Treffen sich ein koreanischstämmiger Ex-DDRler, sein esoterisch veranlagter Freund, ein stummer Mönch sowie ein von Hartz IV lebender Filmemacher und die Frau seiner Träume auf einer Apfelplantage. Was klingt wie der Anfang eines bizarren Witzes, ist in Wahrheit die Prämisse von Julian Radlmaiers SELBSTKRITIK EINES BÜRGERLICHEN HUNDES.
Julian (Julian Radlmaier) erzählt uns die Geschichte, wie er sich in einen Hund verwandelte: Der arbeitslose Filmemacher ist gezwungen, als Erntehelfer zu arbeiten. Im Rahmen seiner romantischen Bestrebungen um Camille (Deragh Campbell) erfindet er ein Filmprojekt, in dem diese die Hauptrolle spielen soll. Zur „Recherche“ für ebendieses Projekt finden die beiden sich auf der Oklahoma-Apfelplantage ein, begegnen einer Reihe eigenartiger Charaktere und wollen einen Kommunismus ohne Kommunisten erschaffen.
Schon in den ersten Minuten zeigt sich Radlmaiers dritter Film stilsicher und macht neugierig: Ästhetisch selbstbewusst wird ein Museum präsentiert, das farblich in schrägen Lachs- und Rottönen gehalten ist. Dazu ertönt barockartige Musik und ein Windhund etabliert sich als Erzähler der Geschichte. Der Film wirft hemmungslos Fragezeichen in den Raum, die der Zuschauer beantwortet sehen möchte. Die einzelnen Einstellungen sind sorgfältig gestaltet. Immer wieder sticht ins Auge, wie souverän Radlmaier und sein Kameramann Markus Koob mit Bildtiefe, Symmetrie und Farben spielen. Genau hier liegt auch die Stärke des Filmes: SELBSTKRITIK EINES BÜRGERLICHEN HUNDES glänzt nicht etwa durch eine ausgereifte Handlung, tiefgründige Charaktere oder große Emotionen, sondern vielmehr durch seinen selbstbewussten Stil, die experimentierfreudige Optik und den skurrilen Einfallsreichtum.

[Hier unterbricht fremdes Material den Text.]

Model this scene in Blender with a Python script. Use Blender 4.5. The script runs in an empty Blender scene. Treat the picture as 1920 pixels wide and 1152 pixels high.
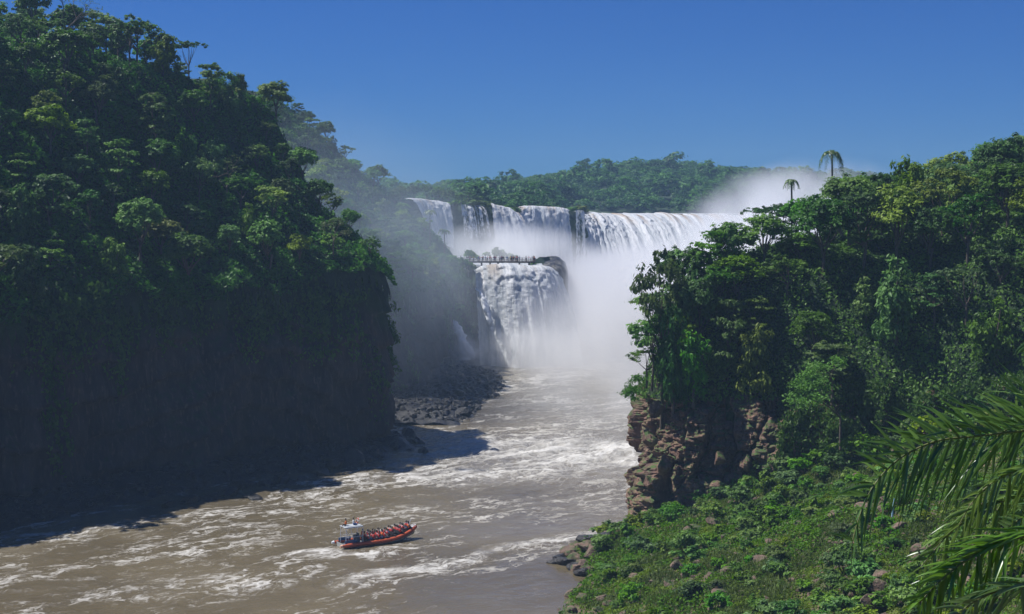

Julian Radlmaier setzt in seiner Politkomödie auf amüsantes Unbehagen und bizarre Komik statt platte One-Liner und liefert einen Film, der weiß, was er sein möchte und in diesem Rahmen auch funktioniert. SELBSTKRITIK EINES BÜRGERLICHEN HUNDES ist eigen und trotz der teils stark politisch geladenen Thematik sehr oberflächlich, doch gerade die Oberfläche ist das Schmackhafte an diesem Film.
von Benjamin Dogan
Gesehen beim 10. LICHTER Filmfest Frankfurt International als Teil der neuen Reihe „Zukunft deutscher Film“.
Bundesstart am 08. Juni 2017 in knapp 30 deutschen Städten. In Frankfurt zu sehen im Mal Seh’n Kino.